An Origin of the Huge Far-Infrared Luminosity of Starburst Mergers

Abstract

Recently Taniguchi and Ohyama found that the higher ¹²CO to ¹³CO integrated intensity ratios at a transition J=1-0, R=I(¹²CO)/I(¹³CO) 20, in a sample of starburst merging galaxies such as Arp 220 are mainly attributed to the depression of ¹³CO emission with respect to ¹²CO. Investigating the same sample of galaxies analyzed by Taniguchi and Ohyama, we find that there is a tight, almost linear correlation between the dust mass and ¹³CO luminosity. This implies that dust grains are also depressed in the high-R starburst mergers, leading to the higher dust temperature (T_d) in them because of the relative increase in the radiation density.
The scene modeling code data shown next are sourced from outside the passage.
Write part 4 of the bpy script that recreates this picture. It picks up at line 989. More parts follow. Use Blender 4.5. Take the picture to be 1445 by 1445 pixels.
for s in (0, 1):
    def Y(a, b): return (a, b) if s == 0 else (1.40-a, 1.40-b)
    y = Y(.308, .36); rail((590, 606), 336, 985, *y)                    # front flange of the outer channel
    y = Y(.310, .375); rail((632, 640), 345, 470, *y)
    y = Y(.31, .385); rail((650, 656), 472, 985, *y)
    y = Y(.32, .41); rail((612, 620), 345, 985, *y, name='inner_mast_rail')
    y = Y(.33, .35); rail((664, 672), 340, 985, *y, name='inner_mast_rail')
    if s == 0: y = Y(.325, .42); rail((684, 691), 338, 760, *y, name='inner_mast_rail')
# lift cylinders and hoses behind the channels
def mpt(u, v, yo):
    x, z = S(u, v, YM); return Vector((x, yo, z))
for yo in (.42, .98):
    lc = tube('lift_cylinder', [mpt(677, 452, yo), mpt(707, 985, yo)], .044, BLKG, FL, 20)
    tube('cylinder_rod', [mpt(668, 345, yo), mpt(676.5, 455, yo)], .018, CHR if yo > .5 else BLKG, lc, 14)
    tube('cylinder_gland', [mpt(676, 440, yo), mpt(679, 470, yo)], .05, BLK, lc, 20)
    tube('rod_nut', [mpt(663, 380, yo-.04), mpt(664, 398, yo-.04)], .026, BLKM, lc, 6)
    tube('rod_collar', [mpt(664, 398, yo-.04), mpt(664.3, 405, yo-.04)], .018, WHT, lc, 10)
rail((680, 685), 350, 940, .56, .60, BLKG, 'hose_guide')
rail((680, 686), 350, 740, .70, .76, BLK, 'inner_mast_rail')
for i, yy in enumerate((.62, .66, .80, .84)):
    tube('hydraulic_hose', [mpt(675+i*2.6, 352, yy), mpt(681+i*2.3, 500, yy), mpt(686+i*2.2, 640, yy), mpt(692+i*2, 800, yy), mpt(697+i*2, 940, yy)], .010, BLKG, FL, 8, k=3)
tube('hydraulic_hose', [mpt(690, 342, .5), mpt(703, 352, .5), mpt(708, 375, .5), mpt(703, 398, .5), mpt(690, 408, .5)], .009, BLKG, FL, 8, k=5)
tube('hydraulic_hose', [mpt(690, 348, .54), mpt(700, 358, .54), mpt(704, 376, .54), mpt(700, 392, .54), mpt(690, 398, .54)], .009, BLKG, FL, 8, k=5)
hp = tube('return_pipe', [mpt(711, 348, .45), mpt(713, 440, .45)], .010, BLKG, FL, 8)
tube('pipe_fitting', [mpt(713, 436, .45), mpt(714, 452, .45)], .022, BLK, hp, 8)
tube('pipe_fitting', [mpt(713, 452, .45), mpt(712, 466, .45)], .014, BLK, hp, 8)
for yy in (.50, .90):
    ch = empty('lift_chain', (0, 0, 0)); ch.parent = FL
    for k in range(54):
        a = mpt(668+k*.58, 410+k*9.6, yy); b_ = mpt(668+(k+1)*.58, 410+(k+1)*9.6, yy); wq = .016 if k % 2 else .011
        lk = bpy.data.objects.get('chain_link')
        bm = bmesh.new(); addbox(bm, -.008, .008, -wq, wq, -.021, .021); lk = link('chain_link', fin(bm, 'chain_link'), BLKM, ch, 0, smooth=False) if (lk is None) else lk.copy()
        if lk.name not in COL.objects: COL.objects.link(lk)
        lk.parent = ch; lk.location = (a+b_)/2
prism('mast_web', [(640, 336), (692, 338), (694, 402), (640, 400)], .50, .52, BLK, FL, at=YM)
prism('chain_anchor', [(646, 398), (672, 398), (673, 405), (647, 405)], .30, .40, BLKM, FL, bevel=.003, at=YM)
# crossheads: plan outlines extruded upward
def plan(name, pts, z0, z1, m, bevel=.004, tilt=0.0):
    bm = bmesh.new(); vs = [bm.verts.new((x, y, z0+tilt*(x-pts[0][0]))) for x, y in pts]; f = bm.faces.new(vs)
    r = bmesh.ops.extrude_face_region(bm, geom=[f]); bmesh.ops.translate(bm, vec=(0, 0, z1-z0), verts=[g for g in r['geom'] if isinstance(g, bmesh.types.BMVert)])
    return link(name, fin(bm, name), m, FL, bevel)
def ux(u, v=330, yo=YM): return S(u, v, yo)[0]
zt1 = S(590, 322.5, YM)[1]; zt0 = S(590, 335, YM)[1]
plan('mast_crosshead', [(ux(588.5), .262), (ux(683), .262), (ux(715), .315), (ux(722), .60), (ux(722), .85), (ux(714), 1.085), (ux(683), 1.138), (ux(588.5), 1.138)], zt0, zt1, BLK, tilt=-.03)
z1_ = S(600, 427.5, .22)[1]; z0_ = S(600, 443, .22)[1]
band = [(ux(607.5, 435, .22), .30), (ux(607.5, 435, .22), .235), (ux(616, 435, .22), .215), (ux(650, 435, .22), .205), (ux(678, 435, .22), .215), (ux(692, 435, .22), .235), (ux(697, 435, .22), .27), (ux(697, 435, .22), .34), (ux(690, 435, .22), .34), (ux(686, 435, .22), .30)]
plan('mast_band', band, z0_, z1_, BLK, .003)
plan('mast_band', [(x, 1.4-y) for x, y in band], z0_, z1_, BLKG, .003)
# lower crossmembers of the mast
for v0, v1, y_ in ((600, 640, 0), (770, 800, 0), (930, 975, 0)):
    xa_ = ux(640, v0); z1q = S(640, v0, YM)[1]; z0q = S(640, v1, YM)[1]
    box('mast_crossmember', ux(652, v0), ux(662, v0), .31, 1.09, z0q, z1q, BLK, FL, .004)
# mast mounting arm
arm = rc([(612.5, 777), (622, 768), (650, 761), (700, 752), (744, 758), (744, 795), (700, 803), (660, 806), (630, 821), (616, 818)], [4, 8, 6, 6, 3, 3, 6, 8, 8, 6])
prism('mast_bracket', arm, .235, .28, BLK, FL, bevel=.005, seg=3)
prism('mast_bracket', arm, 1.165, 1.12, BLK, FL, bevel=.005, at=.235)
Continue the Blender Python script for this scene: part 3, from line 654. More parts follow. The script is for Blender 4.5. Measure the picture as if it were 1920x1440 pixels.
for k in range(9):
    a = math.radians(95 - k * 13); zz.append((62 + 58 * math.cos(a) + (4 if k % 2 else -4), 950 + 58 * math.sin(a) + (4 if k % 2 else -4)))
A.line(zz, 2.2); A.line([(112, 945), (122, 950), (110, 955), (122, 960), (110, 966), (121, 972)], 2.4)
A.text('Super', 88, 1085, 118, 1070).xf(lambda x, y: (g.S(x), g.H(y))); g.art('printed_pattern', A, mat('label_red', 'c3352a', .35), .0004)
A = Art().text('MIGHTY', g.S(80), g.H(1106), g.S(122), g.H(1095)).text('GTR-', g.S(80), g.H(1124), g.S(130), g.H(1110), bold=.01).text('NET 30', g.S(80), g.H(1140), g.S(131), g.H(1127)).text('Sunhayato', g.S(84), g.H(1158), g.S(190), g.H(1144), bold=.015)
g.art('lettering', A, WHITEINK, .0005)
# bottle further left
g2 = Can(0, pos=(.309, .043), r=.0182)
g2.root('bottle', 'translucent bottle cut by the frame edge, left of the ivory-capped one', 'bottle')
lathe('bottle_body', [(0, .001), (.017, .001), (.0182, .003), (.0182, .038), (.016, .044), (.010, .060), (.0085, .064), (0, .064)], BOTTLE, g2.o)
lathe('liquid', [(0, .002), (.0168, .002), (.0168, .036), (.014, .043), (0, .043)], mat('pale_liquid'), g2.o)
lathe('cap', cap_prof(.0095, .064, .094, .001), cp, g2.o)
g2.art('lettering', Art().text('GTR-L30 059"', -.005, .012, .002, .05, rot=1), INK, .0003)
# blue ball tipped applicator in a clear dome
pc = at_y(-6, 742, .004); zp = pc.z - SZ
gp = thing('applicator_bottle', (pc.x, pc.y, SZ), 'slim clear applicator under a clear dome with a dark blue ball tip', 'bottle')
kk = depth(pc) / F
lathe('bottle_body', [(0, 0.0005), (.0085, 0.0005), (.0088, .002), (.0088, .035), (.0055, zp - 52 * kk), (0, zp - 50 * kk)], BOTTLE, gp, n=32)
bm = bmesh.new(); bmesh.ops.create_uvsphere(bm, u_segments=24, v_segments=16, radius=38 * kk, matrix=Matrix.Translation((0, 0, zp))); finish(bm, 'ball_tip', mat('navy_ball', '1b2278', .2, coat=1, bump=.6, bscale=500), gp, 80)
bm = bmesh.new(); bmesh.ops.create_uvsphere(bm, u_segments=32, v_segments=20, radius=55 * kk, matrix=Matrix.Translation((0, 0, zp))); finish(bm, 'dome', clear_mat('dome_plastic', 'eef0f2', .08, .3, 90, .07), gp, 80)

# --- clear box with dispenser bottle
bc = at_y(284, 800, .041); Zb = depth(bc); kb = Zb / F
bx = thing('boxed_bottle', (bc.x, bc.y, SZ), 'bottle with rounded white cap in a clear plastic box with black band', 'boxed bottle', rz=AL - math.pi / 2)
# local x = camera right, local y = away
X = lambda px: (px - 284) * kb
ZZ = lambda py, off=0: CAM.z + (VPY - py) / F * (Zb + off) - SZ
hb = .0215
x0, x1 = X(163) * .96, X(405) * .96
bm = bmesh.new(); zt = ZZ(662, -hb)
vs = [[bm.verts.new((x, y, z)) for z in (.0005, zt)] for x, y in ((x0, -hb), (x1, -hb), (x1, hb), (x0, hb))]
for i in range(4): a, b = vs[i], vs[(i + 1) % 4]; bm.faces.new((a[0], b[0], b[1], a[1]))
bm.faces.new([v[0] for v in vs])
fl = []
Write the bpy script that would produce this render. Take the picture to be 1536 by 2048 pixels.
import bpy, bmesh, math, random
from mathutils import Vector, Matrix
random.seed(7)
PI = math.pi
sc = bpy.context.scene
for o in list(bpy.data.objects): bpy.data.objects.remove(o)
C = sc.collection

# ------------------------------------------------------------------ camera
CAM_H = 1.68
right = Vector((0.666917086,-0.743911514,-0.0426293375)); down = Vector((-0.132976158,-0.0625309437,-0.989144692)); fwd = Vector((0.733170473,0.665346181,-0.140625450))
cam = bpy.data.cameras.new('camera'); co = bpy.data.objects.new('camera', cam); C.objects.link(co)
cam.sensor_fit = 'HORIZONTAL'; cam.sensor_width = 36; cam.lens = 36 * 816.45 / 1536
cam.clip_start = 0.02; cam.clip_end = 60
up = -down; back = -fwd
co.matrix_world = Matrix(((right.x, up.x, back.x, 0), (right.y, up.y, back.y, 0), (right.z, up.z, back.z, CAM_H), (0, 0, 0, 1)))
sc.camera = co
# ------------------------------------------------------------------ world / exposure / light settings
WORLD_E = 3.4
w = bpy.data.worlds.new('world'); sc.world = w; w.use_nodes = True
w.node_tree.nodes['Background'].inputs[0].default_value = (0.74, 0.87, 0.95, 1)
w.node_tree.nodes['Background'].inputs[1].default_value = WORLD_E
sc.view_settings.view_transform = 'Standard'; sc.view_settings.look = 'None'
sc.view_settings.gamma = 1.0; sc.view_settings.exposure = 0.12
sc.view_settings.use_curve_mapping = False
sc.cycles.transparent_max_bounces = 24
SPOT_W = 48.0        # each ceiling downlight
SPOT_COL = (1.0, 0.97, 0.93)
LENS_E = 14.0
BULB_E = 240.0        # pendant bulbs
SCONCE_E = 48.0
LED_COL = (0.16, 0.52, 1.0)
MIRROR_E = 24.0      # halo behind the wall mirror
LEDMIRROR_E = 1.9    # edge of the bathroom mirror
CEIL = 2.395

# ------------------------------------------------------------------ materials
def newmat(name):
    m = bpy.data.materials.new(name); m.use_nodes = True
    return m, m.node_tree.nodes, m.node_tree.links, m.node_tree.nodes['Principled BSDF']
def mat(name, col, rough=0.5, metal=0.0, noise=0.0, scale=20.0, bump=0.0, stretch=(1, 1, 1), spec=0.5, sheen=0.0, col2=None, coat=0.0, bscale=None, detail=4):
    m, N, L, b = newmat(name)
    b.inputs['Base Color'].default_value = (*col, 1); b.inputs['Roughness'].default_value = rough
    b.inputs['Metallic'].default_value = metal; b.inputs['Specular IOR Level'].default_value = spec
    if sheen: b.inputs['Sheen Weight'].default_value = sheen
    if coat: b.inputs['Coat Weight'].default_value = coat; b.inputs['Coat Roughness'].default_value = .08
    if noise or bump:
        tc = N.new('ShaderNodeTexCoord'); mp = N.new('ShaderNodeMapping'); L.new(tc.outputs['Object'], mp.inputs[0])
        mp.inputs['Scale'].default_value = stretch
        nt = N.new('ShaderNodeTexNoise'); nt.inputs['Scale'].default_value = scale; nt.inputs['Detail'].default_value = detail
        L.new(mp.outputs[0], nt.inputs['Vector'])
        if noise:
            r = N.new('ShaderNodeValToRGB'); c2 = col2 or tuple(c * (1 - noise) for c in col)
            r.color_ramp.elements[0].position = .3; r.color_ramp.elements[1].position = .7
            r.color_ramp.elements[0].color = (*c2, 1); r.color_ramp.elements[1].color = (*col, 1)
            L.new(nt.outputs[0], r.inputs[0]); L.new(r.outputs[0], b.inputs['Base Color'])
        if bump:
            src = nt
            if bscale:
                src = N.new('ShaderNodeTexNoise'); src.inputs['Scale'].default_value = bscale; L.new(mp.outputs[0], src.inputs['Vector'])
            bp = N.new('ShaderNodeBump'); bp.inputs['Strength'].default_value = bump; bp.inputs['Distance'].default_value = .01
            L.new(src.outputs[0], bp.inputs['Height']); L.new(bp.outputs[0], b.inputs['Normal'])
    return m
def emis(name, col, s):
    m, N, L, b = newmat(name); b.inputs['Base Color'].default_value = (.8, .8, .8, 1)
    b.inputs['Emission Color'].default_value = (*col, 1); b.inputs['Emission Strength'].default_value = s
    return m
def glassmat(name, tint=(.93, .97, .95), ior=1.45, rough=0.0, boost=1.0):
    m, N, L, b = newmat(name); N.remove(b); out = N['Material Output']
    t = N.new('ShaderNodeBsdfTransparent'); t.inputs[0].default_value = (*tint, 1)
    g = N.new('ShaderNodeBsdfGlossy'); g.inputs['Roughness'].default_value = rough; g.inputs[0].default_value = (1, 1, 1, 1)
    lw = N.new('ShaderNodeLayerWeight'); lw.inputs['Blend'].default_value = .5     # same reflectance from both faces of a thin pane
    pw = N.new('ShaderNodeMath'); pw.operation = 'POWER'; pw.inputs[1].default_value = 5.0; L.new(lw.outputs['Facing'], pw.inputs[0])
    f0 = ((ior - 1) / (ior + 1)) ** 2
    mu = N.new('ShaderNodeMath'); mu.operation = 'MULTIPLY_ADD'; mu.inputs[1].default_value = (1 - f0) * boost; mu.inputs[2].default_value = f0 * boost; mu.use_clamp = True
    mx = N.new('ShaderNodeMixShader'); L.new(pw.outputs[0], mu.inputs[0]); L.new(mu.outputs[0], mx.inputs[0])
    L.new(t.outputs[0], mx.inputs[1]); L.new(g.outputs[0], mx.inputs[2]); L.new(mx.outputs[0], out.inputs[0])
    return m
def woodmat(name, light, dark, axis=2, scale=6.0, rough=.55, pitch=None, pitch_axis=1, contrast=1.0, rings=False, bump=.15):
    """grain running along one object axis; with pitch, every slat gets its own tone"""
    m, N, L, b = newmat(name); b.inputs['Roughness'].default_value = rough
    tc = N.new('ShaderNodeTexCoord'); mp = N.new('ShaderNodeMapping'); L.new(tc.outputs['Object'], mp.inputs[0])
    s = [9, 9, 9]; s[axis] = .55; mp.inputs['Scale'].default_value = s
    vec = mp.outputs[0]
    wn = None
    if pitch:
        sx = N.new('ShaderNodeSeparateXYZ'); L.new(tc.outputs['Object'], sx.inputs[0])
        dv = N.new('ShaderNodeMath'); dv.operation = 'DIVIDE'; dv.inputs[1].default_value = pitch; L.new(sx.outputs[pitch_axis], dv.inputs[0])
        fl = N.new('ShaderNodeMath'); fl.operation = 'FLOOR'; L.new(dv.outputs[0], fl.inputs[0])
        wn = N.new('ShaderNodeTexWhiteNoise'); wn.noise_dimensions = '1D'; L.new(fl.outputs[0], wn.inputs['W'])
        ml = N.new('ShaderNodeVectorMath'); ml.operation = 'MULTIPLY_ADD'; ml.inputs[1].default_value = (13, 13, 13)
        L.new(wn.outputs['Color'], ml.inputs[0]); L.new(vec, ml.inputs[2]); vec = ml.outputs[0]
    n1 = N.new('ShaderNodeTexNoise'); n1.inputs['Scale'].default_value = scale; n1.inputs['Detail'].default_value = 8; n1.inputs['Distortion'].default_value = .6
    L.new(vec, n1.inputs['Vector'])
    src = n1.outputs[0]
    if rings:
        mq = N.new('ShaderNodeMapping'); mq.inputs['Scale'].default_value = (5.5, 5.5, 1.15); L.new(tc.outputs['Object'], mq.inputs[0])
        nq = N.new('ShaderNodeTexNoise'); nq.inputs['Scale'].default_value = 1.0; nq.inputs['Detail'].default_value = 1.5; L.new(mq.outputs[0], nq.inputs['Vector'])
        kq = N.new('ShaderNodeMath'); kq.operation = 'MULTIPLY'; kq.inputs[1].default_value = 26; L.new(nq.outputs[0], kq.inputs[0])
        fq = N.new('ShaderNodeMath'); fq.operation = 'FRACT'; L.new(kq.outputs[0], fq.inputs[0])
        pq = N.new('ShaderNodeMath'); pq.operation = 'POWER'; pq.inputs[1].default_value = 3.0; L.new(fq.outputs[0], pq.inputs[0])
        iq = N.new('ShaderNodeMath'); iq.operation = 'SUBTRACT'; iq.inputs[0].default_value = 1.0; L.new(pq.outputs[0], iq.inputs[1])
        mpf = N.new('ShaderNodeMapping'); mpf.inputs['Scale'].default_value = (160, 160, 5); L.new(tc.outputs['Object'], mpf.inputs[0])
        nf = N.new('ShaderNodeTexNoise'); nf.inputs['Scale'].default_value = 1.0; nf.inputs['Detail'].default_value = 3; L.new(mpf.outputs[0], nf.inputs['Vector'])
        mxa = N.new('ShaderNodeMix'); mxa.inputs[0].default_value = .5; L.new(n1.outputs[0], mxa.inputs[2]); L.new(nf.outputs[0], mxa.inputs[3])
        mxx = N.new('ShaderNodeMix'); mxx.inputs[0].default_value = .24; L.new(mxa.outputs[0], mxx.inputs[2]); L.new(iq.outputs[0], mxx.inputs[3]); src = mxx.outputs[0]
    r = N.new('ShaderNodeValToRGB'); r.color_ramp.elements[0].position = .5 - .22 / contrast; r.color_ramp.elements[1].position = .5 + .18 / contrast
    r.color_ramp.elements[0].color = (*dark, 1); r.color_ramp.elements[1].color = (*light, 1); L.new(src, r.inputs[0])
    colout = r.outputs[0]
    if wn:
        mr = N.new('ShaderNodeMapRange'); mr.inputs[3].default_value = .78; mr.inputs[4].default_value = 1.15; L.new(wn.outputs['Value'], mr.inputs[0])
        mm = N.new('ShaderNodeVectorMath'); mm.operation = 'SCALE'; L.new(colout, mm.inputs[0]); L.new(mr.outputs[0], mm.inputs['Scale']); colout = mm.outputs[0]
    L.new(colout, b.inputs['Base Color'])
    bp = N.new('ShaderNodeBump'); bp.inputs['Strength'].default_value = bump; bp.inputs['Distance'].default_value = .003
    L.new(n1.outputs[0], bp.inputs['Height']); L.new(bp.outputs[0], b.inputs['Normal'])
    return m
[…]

Nevertheless, the average dust mass (M_d) of the high-R starburst mergers is significantly higher than that of non-high-R galaxies. This is naturally understood because the galaxy mergers could accumulate a lot of dust grains from their progenitor galaxies together with the supply of dust grains formed newly in the star-forming regions. Since L(FIR) ∝ M_dT⁵_d given the dust emissivity law S_ν ∝ λ⁻¹, the increases in both M_d and T_d explain well why the starburst mergers are so bright in the far-infrared. We discuss the important role that the superwind activity plays in destroying dust grains as well as dense gas clouds in the central region of mergers.